• **DATA**:
★ ★ ★ ★ ★

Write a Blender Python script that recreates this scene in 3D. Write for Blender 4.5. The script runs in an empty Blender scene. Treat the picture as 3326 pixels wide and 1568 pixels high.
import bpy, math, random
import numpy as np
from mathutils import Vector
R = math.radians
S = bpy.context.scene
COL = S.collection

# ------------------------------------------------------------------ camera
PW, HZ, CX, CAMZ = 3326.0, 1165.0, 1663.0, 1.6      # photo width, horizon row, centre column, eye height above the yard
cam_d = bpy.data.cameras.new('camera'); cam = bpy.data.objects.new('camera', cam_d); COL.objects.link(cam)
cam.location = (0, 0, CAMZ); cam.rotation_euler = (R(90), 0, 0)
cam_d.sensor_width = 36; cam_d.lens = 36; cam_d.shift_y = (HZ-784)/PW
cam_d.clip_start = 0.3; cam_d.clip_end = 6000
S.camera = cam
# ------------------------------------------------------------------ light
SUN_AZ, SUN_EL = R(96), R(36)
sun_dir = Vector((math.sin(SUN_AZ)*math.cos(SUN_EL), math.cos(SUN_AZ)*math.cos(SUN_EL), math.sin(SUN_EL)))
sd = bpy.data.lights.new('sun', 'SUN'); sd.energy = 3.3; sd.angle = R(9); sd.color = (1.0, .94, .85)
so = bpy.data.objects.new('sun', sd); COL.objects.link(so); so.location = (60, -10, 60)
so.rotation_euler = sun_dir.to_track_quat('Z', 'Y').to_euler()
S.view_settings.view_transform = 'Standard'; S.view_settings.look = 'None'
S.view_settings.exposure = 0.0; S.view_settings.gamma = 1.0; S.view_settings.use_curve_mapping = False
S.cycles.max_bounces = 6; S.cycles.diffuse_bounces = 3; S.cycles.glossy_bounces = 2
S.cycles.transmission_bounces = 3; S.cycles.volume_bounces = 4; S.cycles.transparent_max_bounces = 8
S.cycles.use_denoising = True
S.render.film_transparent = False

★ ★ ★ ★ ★

• **EXERCISE**: Read the lines above. Gather those in which the string "scene" is found.

• **ANSWER IN FULL**:
Write a Blender Python script that recreates this scene in 3D. Write for Blender 4.5. The script runs in an empty Blender scene. Treat the picture as 3326 pixels wide and 1568 pixels high.
S = bpy.context.scene